平成九年度の文化庁予算は、前年七月に文化庁がとりまとめた「文化立国21プラン」に基づき、前年度比10.4%増 の828億円とすることと決まった。新規事業としては、国内外の芸術家を招へいし、地域に一定期間滞在、創作活動等を行うことにより、高度で独創性にあふれた芸術文化の創造を図るアーティスト・イン・レジデンスに1億200万円、これまで十分な保護措置が講じられてこなかった近代文化遺産の保護施設の充実に4200万円などが計上されている。
文化財保護審議会(西川杏太郎会長)は21日、静岡県の「明治宇津ノ谷隧道」や宮崎県の「黒北発電所」など66の建造物を文化財建造物に登録するよう小杉隆文相に答申した。
優れた作品を発表してきた中堅の具象画家に贈られる小山敬三賞の第12回目の受賞者は立軌会会員の福本章に決定した。また、「美術文化の国際交流事業に対する援助」により財団法人清春白樺美術館財団に140万円が贈られることとなった。
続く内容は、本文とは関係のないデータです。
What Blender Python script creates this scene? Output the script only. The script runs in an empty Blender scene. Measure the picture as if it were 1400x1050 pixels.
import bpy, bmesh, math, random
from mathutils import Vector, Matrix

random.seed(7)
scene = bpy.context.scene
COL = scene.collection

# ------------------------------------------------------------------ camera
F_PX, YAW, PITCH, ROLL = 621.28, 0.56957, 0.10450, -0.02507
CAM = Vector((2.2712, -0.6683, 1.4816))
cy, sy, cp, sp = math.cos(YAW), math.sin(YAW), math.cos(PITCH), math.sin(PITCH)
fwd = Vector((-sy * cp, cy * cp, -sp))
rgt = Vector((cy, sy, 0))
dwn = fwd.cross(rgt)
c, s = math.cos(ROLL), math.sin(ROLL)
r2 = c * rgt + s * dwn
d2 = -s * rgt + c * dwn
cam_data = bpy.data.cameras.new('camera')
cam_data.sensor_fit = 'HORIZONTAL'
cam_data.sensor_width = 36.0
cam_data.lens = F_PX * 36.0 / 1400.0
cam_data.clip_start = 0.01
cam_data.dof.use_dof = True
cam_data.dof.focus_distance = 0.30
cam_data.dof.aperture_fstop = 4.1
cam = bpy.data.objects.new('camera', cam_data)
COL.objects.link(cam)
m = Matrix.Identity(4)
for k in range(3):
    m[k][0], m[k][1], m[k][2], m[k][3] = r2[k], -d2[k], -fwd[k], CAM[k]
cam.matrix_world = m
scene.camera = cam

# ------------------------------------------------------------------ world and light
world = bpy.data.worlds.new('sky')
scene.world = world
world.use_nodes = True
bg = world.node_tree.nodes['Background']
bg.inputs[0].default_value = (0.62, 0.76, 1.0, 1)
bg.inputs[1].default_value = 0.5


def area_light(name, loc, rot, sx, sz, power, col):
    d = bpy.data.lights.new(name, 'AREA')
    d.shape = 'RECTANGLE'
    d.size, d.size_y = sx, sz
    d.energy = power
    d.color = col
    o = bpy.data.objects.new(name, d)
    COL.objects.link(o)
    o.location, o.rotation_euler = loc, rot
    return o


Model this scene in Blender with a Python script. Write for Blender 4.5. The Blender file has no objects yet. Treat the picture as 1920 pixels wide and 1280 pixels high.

平面美術の分野で国際的に通用する若手作家を支援するVOCA賞が小池隆英「undercurrent」に贈られることになった。またVOCA奨励賞には上田奈保、善住芳枝、曽根裕、東郷靖彦の4名、選考委員特別賞に第1回VOCA賞受賞の福田美蘭が選ばれた。
10日、旧都庁跡地に東京国際フォーラムが開館(東京都千代田区丸の内3-5-1)。アメリカの建築家ラファエル・ヴィニオリの設計による同館は4つのホールとガラスホールからなる総合文化情報施設で、コンサート、演劇・舞踊、シンポジウム、企画展など多彩な催しが開かれる。また施設内には国内外の美術作家50人による134作品が設置されている。
優れた芸術活動をした個人・団体を顕彰する1996年度(第38回)毎日芸術賞は六氏に贈られることとなった。美術関係ではグラフィックデザイナーの杉浦康平(『井上有一全書業』など一連のブックデザインに対して)、画家の野見山暁治(「野見山暁治展―その、動く気配の一瞬の形を」に対して)が受賞した。また今回は特別賞が一氏に贈られ、建築家の篠原一男(作品集『篠原一男』の刊行と一連の建築業績に対して)が受賞した。贈呈式は14日、ホテル・インターコンチネンタル東京ベイで行われた。
“具象絵画の芥川賞”として多数の人材を輩出してきた安井賞展(主催=財団法人安井曽太郎記念会、毎日新聞社、セゾン美術館)の第40回目の選考委員会が11日に開かれ、安井賞は柳田昭(48)の「水温む頃」、佳作賞は上川伸(37)の「THE WALL “Main Stream: type D”」、特別賞に安達博文(44)の「虹の境界」に贈られることとなった。なお、同展は、具象に限定したコンクール展が現在の美術動向にそぐわないとの声も強まり、記念会理事会が「(同展は)すでにその使命を達成した」として、平成9年開催の第40回で幕を閉じることが11月15日に発表されている。
メキシコのメリダで開かれていた第20回世界遺産委員会は、日本が推薦していた広島市の原爆ドームと広島県宮島町の厳島神社を世界遺産に登録することを6日決定した。
日本芸術院(犬丸直院長)は22日、今年度の会員補充選挙を行い、あらたに9人を新会員に内定した。美術関係では洋画の奥谷博(62)、彫塑の橋本堅太郎(66)が選ばれた。総会の承認後、12月15日付で小杉隆文相が発令する。
文化財保護審議会(西川杏太郎会長)は15日、東京大学の安田講堂、小岩井農場本部事務所など119件の建造物を登録文化財とするよう小杉隆文相に答申した。主に近代以降の建築物の保護のため、10月施行の改正文化財保護法で新設された文化財登録制度を適用した初答申となった。